J’aurais dû faire mieux. Mais aurais-je pu ? Avec les conditions qui étaient les miennes, avec ce vide en héritage, avec cette route que j’ai dû apprendre à tracer seul ? Je n’en sais rien. Peut-être que oui. Peut-être que non.
Seize ans plus tard, il n’y a pourtant pas une fraction de seconde où je la regrette, elle. Elle est ma boussole, mon phare dans la nuit, l’être que je chéris le plus au monde. Parfois, je me demande si elle le sait, si elle comprend à quel point elle est essentielle. Seize ans plus tard, elle est déjà un bout de femme, et je fais face à sa découverte du monde, à sa liberté, à sa joie d’apprendre et de comprendre.

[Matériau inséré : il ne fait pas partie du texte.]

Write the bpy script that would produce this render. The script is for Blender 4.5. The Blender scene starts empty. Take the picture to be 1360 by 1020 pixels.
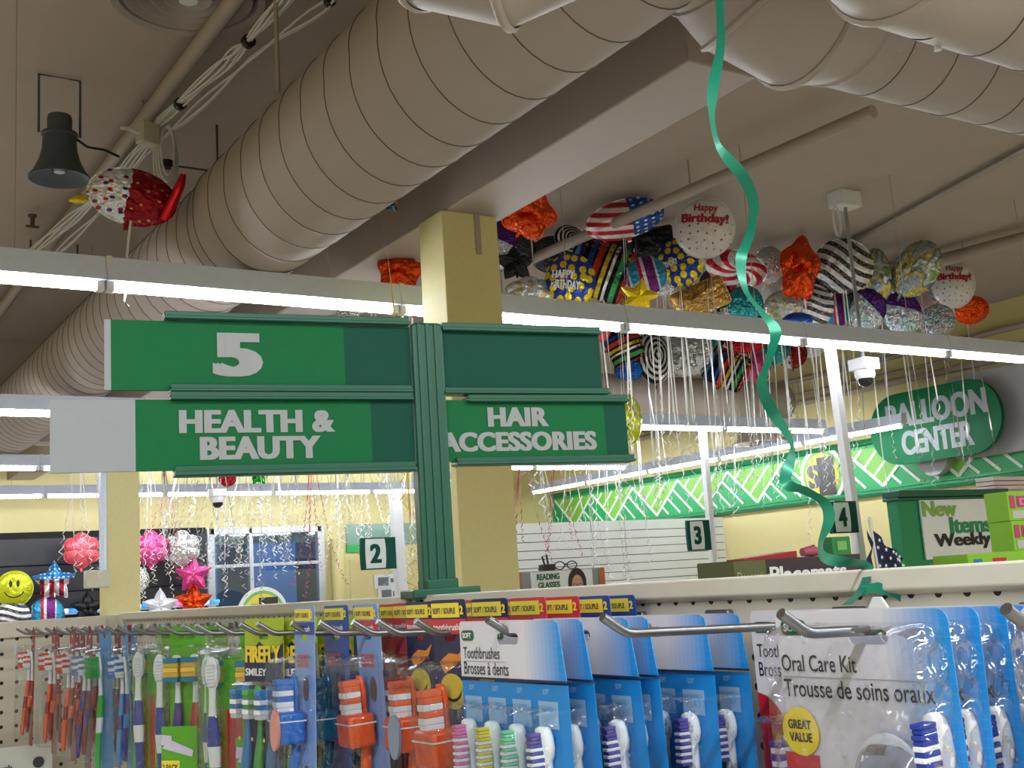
import bpy, bmesh, math, random
from mathutils import Vector, Matrix, noise
random.seed(7)
R = math.radians
scene = bpy.context.scene
COL = scene.collection
EYE = 1.55                     # the camera's height over the floor; heights below are counted from the eye

# ------------------------------------------------------------------ camera, world, exposure, lamps out of frame
FPX = 1550.0
PITCH, ROLL, YAW = R(9.75), R(3.7), R(33)
fw = Vector((math.sin(YAW)*math.cos(PITCH), math.cos(YAW)*math.cos(PITCH), math.sin(PITCH)))
r0 = Vector((math.cos(YAW), -math.sin(YAW), 0)); u0 = r0.cross(fw)
RT = r0*math.cos(ROLL) - u0*math.sin(ROLL)
UP = u0*math.cos(ROLL) + r0*math.sin(ROLL)
cam = bpy.data.cameras.new('camera'); cam.sensor_fit = 'HORIZONTAL'; cam.sensor_width = 36
cam.lens = FPX/1360*36; cam.clip_start = .02; cam.clip_end = 60
co = bpy.data.objects.new('camera', cam); COL.objects.link(co)
co.matrix_world = Matrix((RT, UP, -fw)).transposed().to_4x4()
scene.camera = co
scene.view_settings.view_transform = 'Standard'; scene.view_settings.look = 'None'
scene.view_settings.gamma = 1.0; scene.view_settings.use_curve_mapping = False
scene.view_settings.exposure = 0.72
scene.cycles.max_bounces = 7; scene.cycles.diffuse_bounces = 3; scene.cycles.glossy_bounces = 3
scene.cycles.transparent_max_bounces = 24; scene.cycles.transmission_bounces = 3
scene.cycles.caustics_reflective = False; scene.cycles.caustics_refractive = False
scene.cycles.sample_clamp_indirect = 4.0
wd = bpy.data.worlds.new('outdoors'); scene.world = wd; wd.use_nodes = True
wd.node_tree.nodes['Background'].inputs[0].default_value = (.45, .6, 1, 1)
wd.node_tree.nodes['Background'].inputs[1].default_value = .9

LAMP = 34.0                    # radiance of the strip lamps
def lamp_row(x0, x1, y, z=1.2, k=1.):
    l = bpy.data.lights.new('lamp_row', 'AREA'); l.shape = 'RECTANGLE'
    l.size = x1-x0; l.size_y = .05; l.energy = LAMP*math.pi*(x1-x0)*.05*k; l.color = (.95, .98, 1)
    o = bpy.data.objects.new('lamp_row', l); COL.objects.link(o); o.location = ((x0+x1)/2, y, z)
lamp_row(-5, .1, -.35, k=2.4); lamp_row(.1, 8, -.35, k=1.5); lamp_row(-5, 8, -2.1, k=2); lamp_row(-5, 8, -5.0, k=2)      # the shop's further rows, behind the camera
lamp_row(-5, -.2, 4.4); lamp_row(-5, .75, 7.42); lamp_row(-5, .6, 10.25); lamp_row(-5, 1.1, 12.7)
sun = bpy.data.lights.new('daylight', 'AREA'); sun.shape = 'RECTANGLE'; sun.size = 4; sun.size_y = 2; sun.energy = 110; sun.color = (.75, .86, 1)
so = bpy.data.objects.new('daylight', sun); COL.objects.link(so); so.location = (5.2, 14.6, 2.2); so.rotation_euler = (R(25), 0, 0)

# ------------------------------------------------------------------ helpers
def ray(x, y): return fw + RT*((x-680)/FPX) + UP*((510-y)/FPX)
def at(x, y, ax, v):           # the point of the plane «axis ax = v» seen at a pixel
    d = ray(x, y); return d*(v/d[ax])
def lin(h):
    if not isinstance(h, str): return tuple(h)+(1,) if len(h) == 3 else tuple(h)
    h = h.lstrip('#'); c = [int(h[i:i+2], 16)/255 for i in (0, 2, 4)]
    return tuple(x/12.92 if x <= .04045 else ((x+.055)/1.055)**2.4 for x in c)+(1,)
_m = {}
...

J’espère. J’espère qu’elle saura me pardonner mes absences, ces années où mes batailles juridiques ont pris le dessus sur tout, sur la vie, sur sa vie. J’ose croire qu’elle comprendra le vide d’où je venais, qu’elle saura voir que l’enfance qui a été la sienne est, malgré tout, celle que j’étais capable de lui offrir. Malgré moi. Malgré tout.
Seize ans plus tard, je réalise que l’on ne construit pas toujours sur des bases solides. Parfois, on avance sur un fil tendu au-dessus du vide, sans savoir si l’on va tomber. Mais on avance quand même. Et parfois, sans que l’on comprenne comment, quelque chose de beau naît de nos incertitudes, de nos maladresses, de nos doutes.
Je ne sais pas si j’ai été le père qu’elle méritait, mais je sais une chose : elle est devenue une jeune femme forte, curieuse, libre. Malgré mes absences, malgré mes combats, elle a grandi, elle a tracé son propre chemin. Peut-être que je n’ai pas su être un guide, peut-être que j’ai fait plus d’erreurs que je ne l’aurais voulu, mais si elle est là, aujourd’hui, lumineuse et pleine de vie, alors peut-être que, sans le savoir, sans le comprendre, c’est une réussite de la vie.
Et si j’ai encore des regrets, si le passé ne peut être réécrit, il me reste l’avenir. Seize ans plus tard, je suis toujours là. Moins perdu, plus ancré. Et prêt à avancer à ses côtés, autant qu’elle le voudra.